A gigawatt (GW) is a unit of power equal to one billion watts or one million kilowatts. It measures the rate at which energy is generated, consumed, or transferred, and is commonly used when discussing large-scale electricity systems. Producing or consuming power at a rate of one gigawatt for one hour equals one gigawatt-hour (GWh) of energy.

To put this into perspective, a continuous power output of one gigawatt could, in theory, supply electricity to roughly 700,000 to 900,000 average U.S. homes for a year. This estimate assumes typical household energy use of about 10,000 kilowatt-hours annually and a power plant operating continuously for all 8,760 hours in a year. In practice, efficiency losses, fluctuations in demand, and maintenance downtime mean the actual number of homes served would be lower.

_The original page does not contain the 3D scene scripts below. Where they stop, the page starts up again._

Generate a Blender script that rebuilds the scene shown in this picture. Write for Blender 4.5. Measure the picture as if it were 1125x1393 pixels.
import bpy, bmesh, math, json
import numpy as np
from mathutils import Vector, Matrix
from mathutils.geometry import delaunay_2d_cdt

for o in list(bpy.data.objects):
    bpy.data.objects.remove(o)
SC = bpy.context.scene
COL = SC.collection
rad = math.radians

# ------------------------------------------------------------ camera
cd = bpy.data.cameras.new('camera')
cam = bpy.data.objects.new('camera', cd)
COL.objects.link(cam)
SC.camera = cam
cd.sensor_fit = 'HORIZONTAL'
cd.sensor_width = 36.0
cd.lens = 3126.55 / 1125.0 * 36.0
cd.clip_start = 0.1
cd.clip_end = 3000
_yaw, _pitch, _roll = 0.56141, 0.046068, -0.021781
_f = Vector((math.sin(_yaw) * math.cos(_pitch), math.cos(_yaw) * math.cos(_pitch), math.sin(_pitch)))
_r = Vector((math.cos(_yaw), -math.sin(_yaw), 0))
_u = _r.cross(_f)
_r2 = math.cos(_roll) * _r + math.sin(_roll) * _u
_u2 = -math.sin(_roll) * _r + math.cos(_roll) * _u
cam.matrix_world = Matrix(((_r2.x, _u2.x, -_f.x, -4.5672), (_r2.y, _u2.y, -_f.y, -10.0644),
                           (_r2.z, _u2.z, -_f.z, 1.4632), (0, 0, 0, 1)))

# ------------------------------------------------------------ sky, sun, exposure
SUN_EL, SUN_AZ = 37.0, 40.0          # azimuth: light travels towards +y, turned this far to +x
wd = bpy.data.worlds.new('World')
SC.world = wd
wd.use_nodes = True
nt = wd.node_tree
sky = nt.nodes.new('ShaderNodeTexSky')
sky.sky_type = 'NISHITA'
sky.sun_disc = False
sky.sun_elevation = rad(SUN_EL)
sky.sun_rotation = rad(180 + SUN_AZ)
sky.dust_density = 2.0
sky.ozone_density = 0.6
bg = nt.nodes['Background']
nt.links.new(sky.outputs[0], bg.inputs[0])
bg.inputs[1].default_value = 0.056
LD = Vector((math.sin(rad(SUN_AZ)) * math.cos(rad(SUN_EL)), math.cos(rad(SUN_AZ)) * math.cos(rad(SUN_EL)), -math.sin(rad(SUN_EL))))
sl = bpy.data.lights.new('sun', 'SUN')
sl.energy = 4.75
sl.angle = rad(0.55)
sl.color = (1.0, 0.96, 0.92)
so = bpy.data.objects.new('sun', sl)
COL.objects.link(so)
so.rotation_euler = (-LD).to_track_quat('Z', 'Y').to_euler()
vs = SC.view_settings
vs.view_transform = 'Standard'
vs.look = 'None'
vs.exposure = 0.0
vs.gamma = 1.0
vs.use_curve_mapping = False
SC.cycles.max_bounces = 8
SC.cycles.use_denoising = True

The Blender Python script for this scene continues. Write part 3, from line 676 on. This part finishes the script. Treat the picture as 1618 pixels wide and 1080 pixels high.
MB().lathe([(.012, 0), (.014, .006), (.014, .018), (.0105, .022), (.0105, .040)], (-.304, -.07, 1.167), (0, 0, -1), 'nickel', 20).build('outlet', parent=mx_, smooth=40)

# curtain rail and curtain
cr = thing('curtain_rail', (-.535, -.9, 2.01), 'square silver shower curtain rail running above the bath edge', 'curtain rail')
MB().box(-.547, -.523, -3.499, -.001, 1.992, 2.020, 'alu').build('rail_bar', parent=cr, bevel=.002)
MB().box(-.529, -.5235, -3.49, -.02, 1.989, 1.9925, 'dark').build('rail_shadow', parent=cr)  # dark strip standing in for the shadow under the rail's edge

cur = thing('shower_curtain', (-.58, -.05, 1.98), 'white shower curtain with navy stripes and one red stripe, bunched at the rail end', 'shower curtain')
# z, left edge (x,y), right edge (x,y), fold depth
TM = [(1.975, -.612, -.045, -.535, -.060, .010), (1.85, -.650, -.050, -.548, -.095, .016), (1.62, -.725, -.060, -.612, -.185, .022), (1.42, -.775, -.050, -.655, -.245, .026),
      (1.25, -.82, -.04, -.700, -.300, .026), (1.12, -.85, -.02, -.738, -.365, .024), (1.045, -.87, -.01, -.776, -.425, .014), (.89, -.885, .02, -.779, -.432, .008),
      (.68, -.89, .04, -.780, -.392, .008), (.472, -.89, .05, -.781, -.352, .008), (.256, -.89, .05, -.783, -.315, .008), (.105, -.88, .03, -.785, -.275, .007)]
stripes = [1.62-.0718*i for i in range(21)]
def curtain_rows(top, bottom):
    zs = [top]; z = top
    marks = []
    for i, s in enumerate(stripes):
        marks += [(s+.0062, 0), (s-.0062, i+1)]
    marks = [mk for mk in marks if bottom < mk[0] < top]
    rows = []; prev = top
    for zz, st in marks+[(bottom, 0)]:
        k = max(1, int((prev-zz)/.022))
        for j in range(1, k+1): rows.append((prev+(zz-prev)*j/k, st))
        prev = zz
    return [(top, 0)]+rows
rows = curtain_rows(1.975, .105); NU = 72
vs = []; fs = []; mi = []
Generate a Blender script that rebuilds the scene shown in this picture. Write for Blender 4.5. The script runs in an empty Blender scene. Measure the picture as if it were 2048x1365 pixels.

Some of the world's largest power plants operate at the gigawatt scale or higher. The Three Gorges Dam in China, a hydroelectric facility, leads with a capacity of about 22.5 gigawatts. It is followed by the Itaipu Dam (Brazil/Paraguay) at around 14 gigawatts, and the Grand Coulee Dam in Washington State, U.S., at roughly seven gigawatts.

Among nuclear power facilities, Japan's Kashiwazaki-Kariwa Nuclear Power Plant once had the highest installed capacity at 7.96 gigawatts, although it has remained offline since 2011 due to safety concerns following the Fukushima disaster. Other major nuclear sites include South Korea's Hanul plant (7.3 gigawatts) and Canada's Bruce plant (6.2 to 6.6 gigawatts). In Europe, Ukraine's Zaporizhzhia plant has a net capacity of 5.7 gigawatts, although its operation has been suspended since 2022 due to armed conflict in the region.

Gigawatt-scale renewable energy installations are also becoming commonplace. Massive facilities such as Bhadla in India and Golmud in China each generate around two to three gigawatts, demonstrating how rapidly solar power has expanded to a scale once reserved for fossil fuel and nuclear plants.

As of early 2026, the world's total electricity generation capacity stands at roughly 10,000 gigawatts. Renewable energy now represents a substantial share of this capacity, adding hundreds of gigawatts annually as solar and wind technologies continue to become more cost-effective. Asia, and particularly China, leads this growth, contributing more than half of all new capacity through a combination of government incentives and industrial expansion.

Although there is no inherent limit to the total gigawatt capacity the planet can support, growth is naturally constrained by technological capabilities, resource availability, environmental effects and global demand. These constraints include land use limitations, materials availability for solar panels and wind turbines, grid expansion challenges, and even secondary climate effects such as waste heat.